- Stated task
Retype only what runs from the beginning of the data through the line with "COL = SC.collection"; please omit the pictures and keep every line exact.

- Supplied information
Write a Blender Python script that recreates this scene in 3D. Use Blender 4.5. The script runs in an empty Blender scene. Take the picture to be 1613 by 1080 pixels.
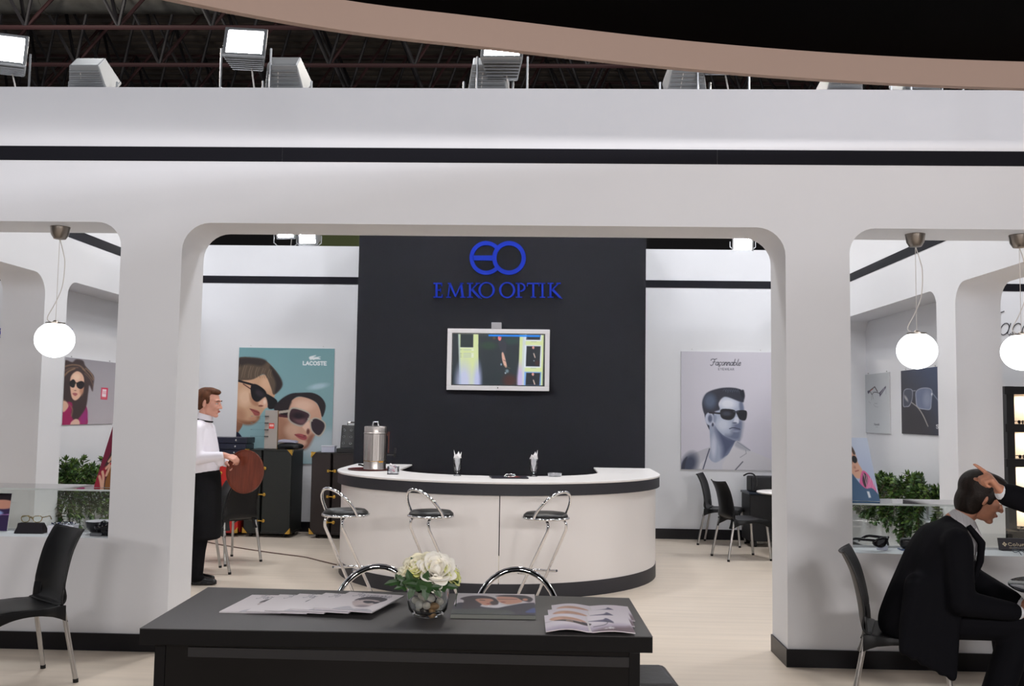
import bpy, bmesh, math, random
import numpy as np
from mathutils import Vector, Matrix, Euler
from mathutils.geometry import tessellate_polygon
random.seed(7); np.random.seed(7)
PI = math.pi
SC = bpy.context.scene
COL = SC.collection

# ---------------------------------------------------------------- camera
F_PX, IW, IH = 1500.0, 1613.0, 1080.0
YAW, PITCH, ROLL, EYE = 0.0339, 0.0730, 0.0150, 1.6
_f = Vector((-math.sin(YAW)*math.cos(PITCH), math.cos(YAW)*math.cos(PITCH), math.sin(PITCH)))
_r0 = Vector((math.cos(YAW), math.sin(YAW), 0)); _u0 = _r0.cross(_f)
_r = math.cos(ROLL)*_r0 + math.sin(ROLL)*_u0
_u = -math.sin(ROLL)*_r0 + math.cos(ROLL)*_u0
cam = bpy.data.cameras.new('camera'); cam.sensor_width = 36.0; cam.lens = 36.0*F_PX/IW
cam.clip_start = 0.05; cam.clip_end = 200
camo = bpy.data.objects.new('camera', cam); COL.objects.link(camo)
M = Matrix((_r, _u, -_f)).transposed().to_4x4(); M.translation = (0, 0, EYE); camo.matrix_world = M
SC.camera = camo
# surveying helper: where a sight line through the photograph meets a plane of the real place
def sight(x, y): return _r*((x-IW/2)/F_PX) - _u*((y-IH/2)/F_PX) + _f
def onY(x, y, Y): d = sight(x, y); return Vector((0, 0, EYE)) + d*(Y/d.y)
def onZ(x, y, Z): d = sight(x, y); return Vector((0, 0, EYE)) + d*((Z-EYE)/d.z)
def onX(x, y, X): d = sight(x, y); return Vector((0, 0, EYE)) + d*(X/d.x)

# ---------------------------------------------------------------- world, exposure, big lights
SC.view_settings.view_transform = 'Standard'; SC.view_settings.look = 'None'
SC.view_settings.exposure = 0.0; SC.view_settings.gamma = 1.0; SC.view_settings.use_curve_mapping = False
W = bpy.data.worlds.new('world'); SC.world = W; W.use_nodes = True
W.node_tree.nodes['Background'].inputs[0].default_value = (0.9, 0.92, 1.0, 1)
W.node_tree.nodes['Background'].inputs[1].default_value = 0.10

def area(name, loc, target, sx, sy, watts, col=(1, 1, 1), spread=PI):
    L = bpy.data.lights.new(name, 'AREA'); L.shape = 'RECTANGLE'; L.size = sx; L.size_y = sy
    L.energy = watts; L.color = col; L.spread = spread
    o = bpy.data.objects.new(name, L); COL.objects.link(o); o.location = loc
    o.rotation_euler = (Vector(target)-Vector(loc)).to_track_quat('-Z', 'Y').to_euler()
    return o
# added fill high above the stands, standing in for unseen hall lamps
for x, y, p in [(-5, 9.6, 160), (-1.6, 9.6, 160), (1.9, 9.6, 190), (5.4, 9.6, 190), (-5.5, 0.6, 40), (-2, 0.6, 30), (1.5, 0.6, 34), (5, 0.6, 60)]:
    area('hall_fill', (x, y, 8.0), (x, y+(1.2 if y < 5 else 0), 0), 1.2, 1.2, p, (0.97, 0.98, 1.0))
for x, p in [(-4, 190), (1.5, 200), (6, 560)]:  # unseen fill added to brighten the top strip of the front wall
    area('far_hall_fill', (x, -7, 6.5), (x*.7, 6.3, 3.5), .8, .8, p, (.93, .94, 1.0))
for x in (-9, 0, 8):  # unseen point fill added to lift the roof deck and girders
    L = bpy.data.lights.new('roof_fill', 'POINT'); L.energy = 560; L.shadow_soft_size = .3; L.color = (1, .93, .85)
    o = bpy.data.objects.new('roof_fill', L); COL.objects.link(o); o.location = (x, 13.6, 7.6)
# added front wall fill, standing in for unseen aisle floods and canopy lamps
for x, p in [(-5.0, 78), (-1.7, 84), (1.7, 112), (5.0, 165)]:
    area('aisle_fill', (x, -2.6, 3.2), (x*0.8, 6.3, 2.2), 1.2, 0.32, p, (1.0, 0.955, 0.94))

# ---------------------------------------------------------------- materials
def s2l(c):
    c = np.asarray(c, dtype=float)/255.0
    return np.where(c <= 0.04045, c/12.92, ((c+0.055)/1.055)**2.4)
MATS = {}
def mat(name, rgb, rough=0.5, metal=0.0, emit=0.0, spec=0.5, coat=0.0, noise=None, bump=0.0, bscale=60.0, trans=0.0, ior=1.45, erg=None):
    if name in MATS: return MATS[name]
    m = bpy.data.materials.new(name); m.use_nodes = True; nt = m.node_tree; b = nt.nodes['Principled BSDF']
    c = s2l(rgb); b.inputs['Base Color'].default_value = (*c, 1)
    b.inputs['Roughness'].default_value = rough; b.inputs['Metallic'].default_value = metal
    b.inputs['Specular IOR Level'].default_value = spec; b.inputs['Coat Weight'].default_value = coat
    b.inputs['Transmission Weight'].default_value = trans; b.inputs['IOR'].default_value = ior
    if emit:
        e = s2l(erg) if erg is not None else c
        b.inputs['Emission Color'].default_value = (*e, 1); b.inputs['Emission Strength'].default_value = emit
    if noise:
        sc, amt = noise[:2]; st = noise[2] if len(noise) > 2 else (1, 1, 1)
        tc = nt.nodes.new('ShaderNodeTexCoord'); mp = nt.nodes.new('ShaderNodeMapping'); mp.inputs['Scale'].default_value = st
        n = nt.nodes.new('ShaderNodeTexNoise'); n.inputs['Scale'].default_value = sc; n.inputs['Detail'].default_value = 5
        r = nt.nodes.new('ShaderNodeValToRGB')
        r.color_ramp.elements[0].position = 0.3; r.color_ramp.elements[1].position = 0.7
        r.color_ramp.elements[0].color = (*(c*(1-amt)), 1); r.color_ramp.elements[1].color = (*np.minimum(c*(1+amt), 1), 1)
        nt.links.new(tc.outputs['Object'], mp.inputs[0]); nt.links.new(mp.outputs[0], n.inputs['Vector'])
        nt.links.new(n.outputs['Fac'], r.inputs[0]); nt.links.new(r.outputs[0], b.inputs['Base Color'])
    if bump:
        tc = nt.nodes.new('ShaderNodeTexCoord'); n = nt.nodes.new('ShaderNodeTexNoise'); n.inputs['Scale'].default_value = bscale
        n.inputs['Detail'].default_value = 4
        bp = nt.nodes.new('ShaderNodeBump'); bp.inputs['Strength'].default_value = bump; bp.inputs['Distance'].default_value = 0.004
        nt.links.new(tc.outputs['Object'], bp.inputs['Height'] if False else n.inputs['Vector'])
        nt.links.new(n.outputs['Fac'], bp.inputs['Height']); nt.links.new(bp.outputs[0], b.inputs['Normal'])
    MATS[name] = m; return m
def glassmat(name, tint=(1, 1, 1), refl=1.0):
    if name in MATS: return MATS[name]
    m = bpy.data.materials.new(name); m.use_nodes = True; nt = m.node_tree; nt.nodes.clear()
    o = nt.nodes.new('ShaderNodeOutputMaterial'); mx = nt.nodes.new('ShaderNodeMixShader')
    t = nt.nodes.new('ShaderNodeBsdfTransparent'); t.inputs[0].default_value = (*tint, 1)
    g = nt.nodes.new('ShaderNodeBsdfGlossy'); g.inputs['Roughness'].default_value = 0.02
    fr = nt.nodes.new('ShaderNodeFresnel'); fr.inputs['IOR'].default_value = 1.45
    mu = nt.nodes.new('ShaderNodeMath'); mu.operation = 'MULTIPLY'; mu.inputs[1].default_value = refl
    nt.links.new(fr.outputs[0], mu.inputs[0]); nt.links.new(mu.outputs[0], mx.inputs[0])
    nt.links.new(t.outputs[0], mx.inputs[1]); nt.links.new(g.outputs[0], mx.inputs[2]); nt.links.new(mx.outputs[0], o.inputs[0])
    MATS[name] = m; return m
def printmat(name, rough=0.35, emit=0.0, spec=0.5):
    if name in MATS: return MATS[name]
    m = bpy.data.materials.new(name); m.use_nodes = True; nt = m.node_tree; b = nt.nodes['Principled BSDF']
    a = nt.nodes.new('ShaderNodeVertexColor'); a.layer_name = 'Col'
    if emit:
        b.inputs['Base Color'].default_value = (0.01, 0.01, 0.01, 1)
        nt.links.new(a.outputs[0], b.inputs['Emission Color']); b.inputs['Emission Strength'].default_value = emit
    else: nt.links.new(a.outputs[0], b.inputs['Base Color'])
    b.inputs['Roughness'].default_value = rough; b.inputs['Specular IOR Level'].default_value = spec
    MATS[name] = m; return m

# ---------------------------------------------------------------- mesh building
class MB:
    def __init__(s): s.v = []; s.f = []
    def add(s, vs, fs, mtx=None):
        o = len(s.v)
        if mtx is not None: vs = [mtx @ Vector(p) for p in vs]
        s.v += [tuple(p) for p in vs]; s.f += [tuple(i+o for i in f) for f in fs]; return s
    def box(s, c, d, mtx=None):
        x, y, z = c; a, b, h = d[0]/2, d[1]/2, d[2]/2
        vs = [(x+i*a, y+j*b, z+k*h) for k in (-1, 1) for j in (-1, 1) for i in (-1, 1)]
        return s.add(vs, [(0, 2, 3, 1), (4, 5, 7, 6), (0, 1, 5, 4), (2, 6, 7, 3), (0, 4, 6, 2), (1, 3, 7, 5)], mtx)
    def bb(s, lo, hi, mtx=None):
        return s.box([(a+b)/2 for a, b in zip(lo, hi)], [b-a for a, b in zip(lo, hi)], mtx)
    def hexa(s, q, mtx=None):   # eight corners: bottom four then top four, both counter-clockwise
        return s.add(q, [(3, 2, 1, 0), (4, 5, 6, 7), (0, 1, 5, 4), (1, 2, 6, 5), (2, 3, 7, 6), (3, 0, 4, 7)], mtx)
    def tube(s, pts, r, n=10, closed=False, mtx=None, cap=True):
        P = [Vector(p) for p in pts]; m = len(P); rs = r if isinstance(r, (list, tuple)) else [r]*m
        T = []
        for i in range(m):
            a = P[(i-1) % m] if (closed or i > 0) else P[i]; b = P[(i+1) % m] if (closed or i < m-1) else P[i]
            t = (b-a); T.append(t.normalized() if t.length > 1e-9 else Vector((0, 0, 1)))
        up = Vector((0, 0, 1)) if abs(T[0].z) < 0.9 else Vector((1, 0, 0))
        N = (up - T[0]*up.dot(T[0])).normalized(); vs = []
        for i in range(m):
            N = (N - T[i]*N.dot(T[i])); N = N.normalized() if N.length > 1e-6 else T[i].orthogonal().normalized()
            B = T[i].cross(N)
            for k in range(n):
                a = 2*PI*k/n; vs.append(P[i] + (N*math.cos(a)+B*math.sin(a))*rs[i])
        fs = []
        for i in range(m if closed else m-1):
            j = (i+1) % m
            for k in range(n): fs.append((i*n+k, i*n+(k+1) % n, j*n+(k+1) % n, j*n+k))
        if not closed and cap:
            fs.append(tuple(range(n-1, -1, -1))); fs.append(tuple((m-1)*n+k for k in range(n)))
        return s.add(vs, fs, mtx)
    def lathe(s, prof, n=32, mtx=None, sx=1.0, sy=1.0):
        vs = []; fs = []
        for r, z in prof:
            for k in range(n):
                a = 2*PI*k/n; vs.append((r*math.cos(a)*sx, r*math.sin(a)*sy, z))
        for i in range(len(prof)-1):
            for k in range(n): fs.append((i*n+k, i*n+(k+1) % n, (i+1)*n+(k+1) % n, (i+1)*n+k))
        if prof[0][0] > 1e-6: fs.append(tuple(range(n-1, -1, -1)))
        if prof[-1][0] > 1e-6: fs.append(tuple((len(prof)-1)*n+k for k in range(n)))
        return s.add(vs, fs, mtx)
    def ell(s, c, r, n=16, m=10, rot=None, mtx=None):
        R = Euler(rot).to_matrix() if rot else Matrix.Identity(3); C = Vector(c); vs = []; fs = []
        for i in range(1, m):
            t = PI*i/m
            for k in range(n):
                a = 2*PI*k/n; vs.append(C + R @ Vector((r[0]*math.sin(t)*math.cos(a), r[1]*math.sin(t)*math.sin(a), r[2]*math.cos(t))))
        top = len(vs); vs.append(C + R @ Vector((0, 0, r[2]))); vs.append(C - R @ Vector((0, 0, r[2])))
        for i in range(m-2):
            for k in range(n): fs.append((i*n+k, (i+1)*n+k, (i+1)*n+(k+1) % n, i*n+(k+1) % n))
        for k in range(n):
            fs.append((top, k, (k+1) % n)); fs.append((top+1, (m-2)*n+(k+1) % n, (m-2)*n+k))
        return s.add(vs, fs, mtx)
    def cap(s, p0, p1, r0, r1, n=12):   # tapered capsule
        p0 = Vector(p0); p1 = Vector(p1); d = p1-p0; L = d.length
        if L < 1e-6: return s.ell(p0, (r0, r0, r0), n, 8)
        q = d.to_track_quat('Z', 'Y').to_matrix().to_4x4(); q.translation = p0
        prof = [(0, -r0)] + [(r0*math.cos(a), r0*math.sin(a)) for a in np.linspace(-PI/2+0.35, 0, 4)] + \
               [(r1*math.cos(a), L+r1*math.sin(a)) for a in np.linspace(0, PI/2-0.35, 4)] + [(0, L+r1)]
        prof[0] = (1e-4, -r0); prof[-1] = (1e-4, L+r1)
        return s.lathe(prof, n, q)
    def prism(s, outer, holes, t0, t1, mp):
        # polygon (with holes) in 2D extruded from t0 to t1; mp(u, v, t) -> world
        loops = [outer]+list(holes); vec = [[Vector((p[0], p[1], 0)) for p in l] for l in loops]
        tris = tessellate_polygon(vec); flat = [p for l in loops for p in l]; N = len(flat)
        vs = [mp(p[0], p[1], t0) for p in flat]+[mp(p[0], p[1], t1) for p in flat]; fs = []
        for t in tris:
            a, b, c = t; fs.append((a, b, c)); fs.append((c+N, b+N, a+N))
        o = 0
        for l in loops:
            n = len(l)
            for i in range(n): j = (i+1) % n; fs.append((o+i, o+j, o+j+N, o+i+N))
            o += n
        return s.add(vs, fs)
    def build(s, name, m, parent=None, smooth=None, bevel=0.0, fixn=True, solid=0.0, seg=2):
        me = bpy.data.meshes.new(name); me.from_pydata(s.v, [], s.f)
        if fixn:
            b = bmesh.new(); b.from_mesh(me); bmesh.ops.recalc_face_normals(b, faces=b.faces); b.to_mesh(me); b.free()
        if smooth is not None:
            me.shade_smooth(); me.set_sharp_from_angle(angle=math.radians(smooth))
        if m is not None: me.materials.append(m)
        o = bpy.data.objects.new(name, me); COL.objects.link(o)
        if parent is not None: o.parent = parent
        if solid:
            d = o.modifiers.new('solid', 'SOLIDIFY'); d.thickness = solid; d.offset = 0
        if bevel:
            d = o.modifiers.new('bevel', 'BEVEL'); d.width = bevel; d.segments = seg; d.limit_method = 'ANGLE'
        return o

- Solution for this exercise
Write a Blender Python script that recreates this scene in 3D. Use Blender 4.5. The script runs in an empty Blender scene. Take the picture to be 1613 by 1080 pixels.
import bpy, bmesh, math, random
import numpy as np
from mathutils import Vector, Matrix, Euler
from mathutils.geometry import tessellate_polygon
random.seed(7); np.random.seed(7)
PI = math.pi
SC = bpy.context.scene
COL = SC.collection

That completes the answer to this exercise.